## [Work instructions]
Begin with the first line below and retype each line exactly through the line containing "except Exception: pass". Any pictures are to be left out.

## [Available data]

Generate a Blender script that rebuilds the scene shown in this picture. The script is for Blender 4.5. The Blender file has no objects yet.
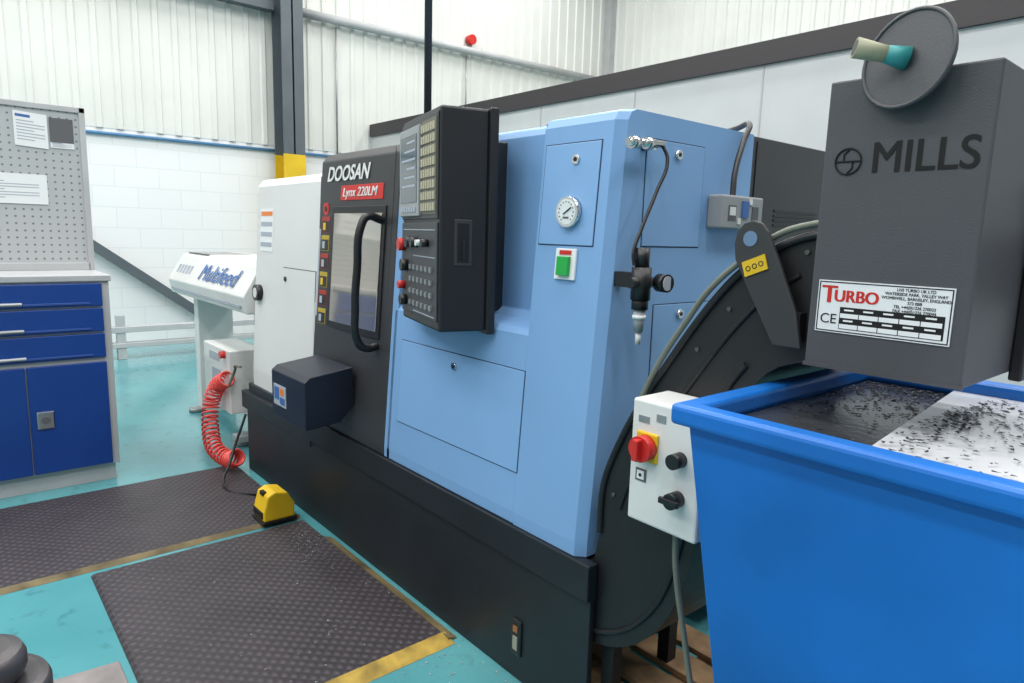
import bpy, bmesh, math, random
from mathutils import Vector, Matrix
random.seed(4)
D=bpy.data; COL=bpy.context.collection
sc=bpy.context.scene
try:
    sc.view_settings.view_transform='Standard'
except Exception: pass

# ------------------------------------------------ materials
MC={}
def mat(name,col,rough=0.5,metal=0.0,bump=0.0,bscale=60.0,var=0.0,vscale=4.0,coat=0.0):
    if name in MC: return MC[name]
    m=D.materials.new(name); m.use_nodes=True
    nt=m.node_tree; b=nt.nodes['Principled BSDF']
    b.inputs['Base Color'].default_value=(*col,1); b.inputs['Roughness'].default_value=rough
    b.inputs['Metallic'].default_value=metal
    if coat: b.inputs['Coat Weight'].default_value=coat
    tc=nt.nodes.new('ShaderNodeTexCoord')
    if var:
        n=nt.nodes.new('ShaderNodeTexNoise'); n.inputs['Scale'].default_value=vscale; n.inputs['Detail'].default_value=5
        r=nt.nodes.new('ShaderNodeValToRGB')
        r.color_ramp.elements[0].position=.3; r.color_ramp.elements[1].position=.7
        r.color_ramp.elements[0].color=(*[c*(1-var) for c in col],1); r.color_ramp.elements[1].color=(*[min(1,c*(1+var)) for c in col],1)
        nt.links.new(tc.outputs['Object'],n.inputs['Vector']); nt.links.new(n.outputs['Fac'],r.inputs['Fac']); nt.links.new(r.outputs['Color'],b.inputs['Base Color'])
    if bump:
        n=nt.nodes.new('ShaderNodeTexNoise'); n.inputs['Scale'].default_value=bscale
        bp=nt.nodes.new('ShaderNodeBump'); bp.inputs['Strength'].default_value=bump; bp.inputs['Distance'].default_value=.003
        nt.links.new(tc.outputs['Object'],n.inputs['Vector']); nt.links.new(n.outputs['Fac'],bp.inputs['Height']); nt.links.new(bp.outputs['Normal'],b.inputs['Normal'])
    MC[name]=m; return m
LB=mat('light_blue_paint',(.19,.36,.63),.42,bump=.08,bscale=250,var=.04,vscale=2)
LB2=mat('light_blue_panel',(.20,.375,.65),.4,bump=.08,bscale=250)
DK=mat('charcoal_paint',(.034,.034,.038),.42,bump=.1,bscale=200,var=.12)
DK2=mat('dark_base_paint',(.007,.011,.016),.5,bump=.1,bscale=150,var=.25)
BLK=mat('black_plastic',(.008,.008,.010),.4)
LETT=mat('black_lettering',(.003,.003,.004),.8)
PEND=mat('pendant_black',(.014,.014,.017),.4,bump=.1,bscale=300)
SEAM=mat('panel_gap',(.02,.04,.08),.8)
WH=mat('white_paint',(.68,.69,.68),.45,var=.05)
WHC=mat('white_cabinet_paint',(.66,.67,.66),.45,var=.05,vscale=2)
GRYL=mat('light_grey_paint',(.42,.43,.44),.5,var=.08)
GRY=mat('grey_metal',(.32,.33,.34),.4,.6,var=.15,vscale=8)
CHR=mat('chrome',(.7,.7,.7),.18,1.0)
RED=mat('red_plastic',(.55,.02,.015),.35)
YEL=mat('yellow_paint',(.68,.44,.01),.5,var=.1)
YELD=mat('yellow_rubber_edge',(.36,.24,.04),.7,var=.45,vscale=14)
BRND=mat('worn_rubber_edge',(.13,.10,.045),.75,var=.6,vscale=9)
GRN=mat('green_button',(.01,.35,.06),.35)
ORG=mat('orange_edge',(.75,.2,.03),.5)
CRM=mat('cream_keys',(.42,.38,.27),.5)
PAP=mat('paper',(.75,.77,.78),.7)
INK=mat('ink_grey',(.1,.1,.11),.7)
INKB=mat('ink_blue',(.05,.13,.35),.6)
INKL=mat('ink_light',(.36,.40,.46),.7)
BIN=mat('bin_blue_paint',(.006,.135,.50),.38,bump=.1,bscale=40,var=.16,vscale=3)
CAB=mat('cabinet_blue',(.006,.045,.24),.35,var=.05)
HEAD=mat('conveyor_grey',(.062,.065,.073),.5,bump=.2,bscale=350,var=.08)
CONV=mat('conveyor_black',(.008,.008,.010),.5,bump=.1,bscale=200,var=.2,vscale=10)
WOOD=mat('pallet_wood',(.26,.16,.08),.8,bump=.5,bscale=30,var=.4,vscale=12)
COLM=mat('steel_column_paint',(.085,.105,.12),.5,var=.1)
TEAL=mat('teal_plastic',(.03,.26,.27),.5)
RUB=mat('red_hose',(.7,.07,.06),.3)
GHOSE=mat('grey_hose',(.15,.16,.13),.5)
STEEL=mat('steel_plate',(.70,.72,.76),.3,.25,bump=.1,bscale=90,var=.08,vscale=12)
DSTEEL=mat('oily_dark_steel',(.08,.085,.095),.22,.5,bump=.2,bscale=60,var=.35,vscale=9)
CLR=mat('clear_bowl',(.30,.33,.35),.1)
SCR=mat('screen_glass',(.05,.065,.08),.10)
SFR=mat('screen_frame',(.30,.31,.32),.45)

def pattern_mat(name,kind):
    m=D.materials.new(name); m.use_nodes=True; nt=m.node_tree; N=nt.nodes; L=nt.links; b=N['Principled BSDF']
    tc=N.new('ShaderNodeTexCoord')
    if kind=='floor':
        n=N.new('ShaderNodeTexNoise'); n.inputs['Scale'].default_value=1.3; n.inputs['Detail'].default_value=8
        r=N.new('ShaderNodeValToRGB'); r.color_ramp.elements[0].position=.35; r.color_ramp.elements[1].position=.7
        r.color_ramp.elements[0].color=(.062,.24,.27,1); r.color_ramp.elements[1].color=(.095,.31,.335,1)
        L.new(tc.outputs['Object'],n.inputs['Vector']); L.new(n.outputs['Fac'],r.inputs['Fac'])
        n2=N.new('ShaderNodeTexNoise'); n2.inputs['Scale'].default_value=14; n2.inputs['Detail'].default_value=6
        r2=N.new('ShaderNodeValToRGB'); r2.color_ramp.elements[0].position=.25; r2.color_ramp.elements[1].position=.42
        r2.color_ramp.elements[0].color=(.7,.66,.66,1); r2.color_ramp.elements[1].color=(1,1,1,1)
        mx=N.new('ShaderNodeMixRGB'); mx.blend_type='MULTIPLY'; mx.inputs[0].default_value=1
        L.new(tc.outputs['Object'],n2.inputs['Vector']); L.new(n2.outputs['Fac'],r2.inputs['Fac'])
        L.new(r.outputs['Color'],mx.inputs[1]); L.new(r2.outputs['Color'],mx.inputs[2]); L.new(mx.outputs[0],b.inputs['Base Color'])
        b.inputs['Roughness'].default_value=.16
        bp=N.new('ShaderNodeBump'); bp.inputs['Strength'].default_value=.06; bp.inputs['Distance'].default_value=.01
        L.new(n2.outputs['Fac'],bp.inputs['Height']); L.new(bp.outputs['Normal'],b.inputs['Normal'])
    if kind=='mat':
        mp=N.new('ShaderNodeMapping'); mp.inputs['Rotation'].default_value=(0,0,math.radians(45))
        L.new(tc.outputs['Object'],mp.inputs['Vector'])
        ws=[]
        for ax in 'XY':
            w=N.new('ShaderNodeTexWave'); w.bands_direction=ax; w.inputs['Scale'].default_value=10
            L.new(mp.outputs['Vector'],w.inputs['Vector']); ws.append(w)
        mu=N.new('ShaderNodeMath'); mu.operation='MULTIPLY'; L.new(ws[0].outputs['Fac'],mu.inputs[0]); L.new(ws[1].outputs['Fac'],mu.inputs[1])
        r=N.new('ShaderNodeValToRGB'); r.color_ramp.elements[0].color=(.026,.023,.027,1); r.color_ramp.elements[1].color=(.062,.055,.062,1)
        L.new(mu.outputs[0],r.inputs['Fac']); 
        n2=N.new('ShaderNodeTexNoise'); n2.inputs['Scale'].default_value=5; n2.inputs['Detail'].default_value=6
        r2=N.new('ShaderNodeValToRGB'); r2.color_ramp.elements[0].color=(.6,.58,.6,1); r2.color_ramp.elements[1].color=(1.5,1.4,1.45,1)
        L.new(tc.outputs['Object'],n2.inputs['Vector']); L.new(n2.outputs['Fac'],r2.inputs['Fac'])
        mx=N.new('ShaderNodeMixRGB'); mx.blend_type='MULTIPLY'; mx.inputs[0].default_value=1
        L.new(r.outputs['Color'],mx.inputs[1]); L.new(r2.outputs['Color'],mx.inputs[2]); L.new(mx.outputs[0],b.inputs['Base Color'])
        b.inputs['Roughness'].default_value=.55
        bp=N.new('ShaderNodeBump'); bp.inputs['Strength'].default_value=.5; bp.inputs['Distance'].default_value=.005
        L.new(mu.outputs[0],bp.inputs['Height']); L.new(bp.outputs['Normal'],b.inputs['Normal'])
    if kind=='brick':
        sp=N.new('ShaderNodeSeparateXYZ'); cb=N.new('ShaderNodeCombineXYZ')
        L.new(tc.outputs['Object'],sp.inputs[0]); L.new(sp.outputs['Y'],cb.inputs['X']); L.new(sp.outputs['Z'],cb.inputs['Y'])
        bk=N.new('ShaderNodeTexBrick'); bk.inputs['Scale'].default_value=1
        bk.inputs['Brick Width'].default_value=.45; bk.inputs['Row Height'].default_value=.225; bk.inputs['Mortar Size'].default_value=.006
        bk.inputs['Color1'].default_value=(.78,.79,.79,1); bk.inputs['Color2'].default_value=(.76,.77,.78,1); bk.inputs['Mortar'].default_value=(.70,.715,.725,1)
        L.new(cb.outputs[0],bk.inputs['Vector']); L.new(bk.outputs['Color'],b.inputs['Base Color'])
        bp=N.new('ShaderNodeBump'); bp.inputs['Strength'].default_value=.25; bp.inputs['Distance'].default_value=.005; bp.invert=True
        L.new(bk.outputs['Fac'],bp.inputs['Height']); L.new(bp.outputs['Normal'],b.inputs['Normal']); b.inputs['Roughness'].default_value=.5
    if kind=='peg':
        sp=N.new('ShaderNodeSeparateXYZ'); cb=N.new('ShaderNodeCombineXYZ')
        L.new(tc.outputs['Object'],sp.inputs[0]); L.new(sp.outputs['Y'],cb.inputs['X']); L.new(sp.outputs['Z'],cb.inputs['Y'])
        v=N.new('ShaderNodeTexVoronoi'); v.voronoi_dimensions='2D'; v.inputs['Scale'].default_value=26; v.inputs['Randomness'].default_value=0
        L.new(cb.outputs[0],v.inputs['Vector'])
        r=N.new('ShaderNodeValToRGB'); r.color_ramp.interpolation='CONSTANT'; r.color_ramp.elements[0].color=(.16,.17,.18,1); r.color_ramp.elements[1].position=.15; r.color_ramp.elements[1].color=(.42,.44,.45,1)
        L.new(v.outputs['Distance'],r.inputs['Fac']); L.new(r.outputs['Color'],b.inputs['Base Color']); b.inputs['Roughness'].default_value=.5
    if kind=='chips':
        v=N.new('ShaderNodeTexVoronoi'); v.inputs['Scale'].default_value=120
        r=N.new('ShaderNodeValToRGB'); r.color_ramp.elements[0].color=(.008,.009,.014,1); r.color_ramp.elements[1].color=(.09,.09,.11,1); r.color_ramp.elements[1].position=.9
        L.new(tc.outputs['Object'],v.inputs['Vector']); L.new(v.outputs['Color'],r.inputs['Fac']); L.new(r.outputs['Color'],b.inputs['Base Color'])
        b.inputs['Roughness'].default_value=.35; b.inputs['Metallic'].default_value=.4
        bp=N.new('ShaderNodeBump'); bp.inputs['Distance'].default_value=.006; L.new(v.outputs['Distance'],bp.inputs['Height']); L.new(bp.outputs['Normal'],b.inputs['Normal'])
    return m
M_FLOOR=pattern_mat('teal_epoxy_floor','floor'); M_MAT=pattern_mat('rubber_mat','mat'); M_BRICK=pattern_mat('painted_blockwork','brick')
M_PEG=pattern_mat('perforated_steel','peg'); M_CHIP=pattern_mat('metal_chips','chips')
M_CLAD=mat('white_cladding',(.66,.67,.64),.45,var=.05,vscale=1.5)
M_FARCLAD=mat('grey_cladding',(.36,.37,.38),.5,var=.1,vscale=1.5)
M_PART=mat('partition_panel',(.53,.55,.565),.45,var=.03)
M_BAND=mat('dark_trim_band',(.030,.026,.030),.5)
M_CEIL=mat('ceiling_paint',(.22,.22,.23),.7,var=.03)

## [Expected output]
Generate a Blender script that rebuilds the scene shown in this picture. The script is for Blender 4.5. The Blender file has no objects yet.
import bpy, bmesh, math, random
from mathutils import Vector, Matrix
random.seed(4)
D=bpy.data; COL=bpy.context.collection
sc=bpy.context.scene
try:
    sc.view_settings.view_transform='Standard'
except Exception: pass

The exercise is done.